Atravessámos tantas vezes aquele viaduto. Não havia como escapar-lhe no caminho de casa para a creche e da creche para casa. Aquelas tendas sempre estiveram lá, camufladas entre pilares grossos, uma terra de ninguém sobrelotada, a sombra da sombra da sombra da cidade em marcha. Expliquei-lhe que havia quem dormisse ali, por não ter casa. Aguardei mais perguntas, mas elas surgiram apenas alguns dias mais tarde. Em vez disso, enquanto avançávamos naquele dia, a Salomé fixou o olhar nas tendas verdes a partir do seu recém-estreado miradouro no banco de trás do carro. Na altura pensei: ganhar consciência é sair do ovo para a cadeira.
*
Quando era miúdo e vinha a Lisboa visitar a minha avó aos fins-de-semana, passava sempre por um café de bairro (que obviamente já não existe, porque isto aconteceu num tempo em que qualquer loja de bairro não precisava de ter a palavra bairro escrita à frente do nome para que o identificássemos como tal). Mesmo à porta desse café, alguém tinha colado uma moeda no chão de calçada portuguesa, bem posicionada para que os residentes habituais da esplanada pudessem assistir em primeira mão à emboscada. As pessoas caminhavam distraídas pela Rua D. Estefânia, aquelas que iam de olhos no chão, e estacavam mesmo ali à frente.
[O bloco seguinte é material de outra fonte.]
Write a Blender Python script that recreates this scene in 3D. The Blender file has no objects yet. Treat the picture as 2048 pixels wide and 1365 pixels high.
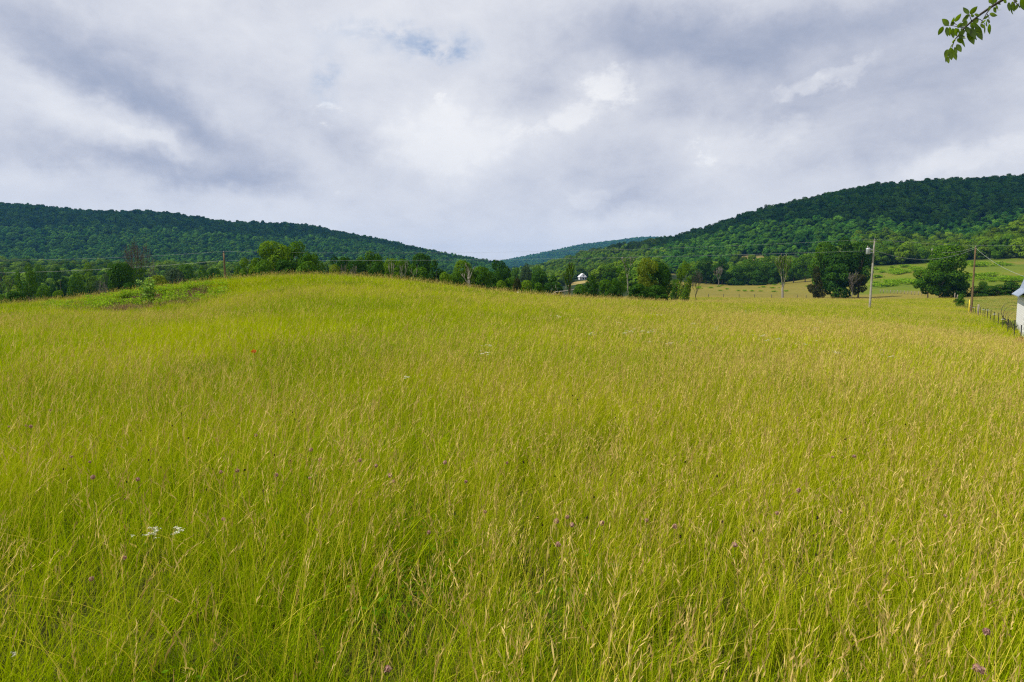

Baixavam-se como quem não quer a coisa e tentavam apanhar a moeda, às vezes demorando a entender que ela nunca iria sair dali. Muitas vezes, nem reparavam nos risos dos clientes habituais do café, sentados na esplanada como se estivessem na primeira fila de um espectáculo. Quando reparavam, já era demasiado tarde. Tinham sido apanhados e aí o público perdia a vergonha e ria sem pruridos. Também eu fui apanhado. Também acreditei que andar de olhos pregados no chão me iria valer uma moeda de duzentos escudos. Também eu levei calduços na escola por caminhar de cabeça baixa, olhos perdidos no chão - ou talvez fosse de cabeça baixa precisamente por saber que iria apanhá-los e talvez se não os visse a sensação de dor fosse menos evidente. Na altura pensei: olhar para baixo é uma cilada.
*
Há uns meses, a Salomé pediu-nos para ir andar de trotineta "naquele sítio com círculos, rectângulos e quadrados". Tentámos responder ao pedido, lançámos várias hipóteses sem sucesso. Falávamos de parques, mas ela respondia-nos com um sítio de chão rosa e com o dedo desenhava no ar as formas geométricas que lá havia. Após algumas tentativas, desistimos e seguimos para o Campo das Cebolas, porque era amplo e já não íamos lá há algum tempo. Quando chegámos, olhei para o chão. Foi isto que vimos:
Ali estava o chão rosado, com círculos, rectângulos e até semi-círculos de vários tamanhos, que ficou gravado na memória da Salomé embora não na minha. Provavelmente porque comecei a resistir a prender o meu olhar no chão, por estar preso aquele juízo que dá por certo que quem olha para baixo são os tolos, os desalentados, o Charlie Brown. Na altura pensei: olhar para baixo pode ser bom, no fim de contas, para ver onde ponho os pés, por exemplo.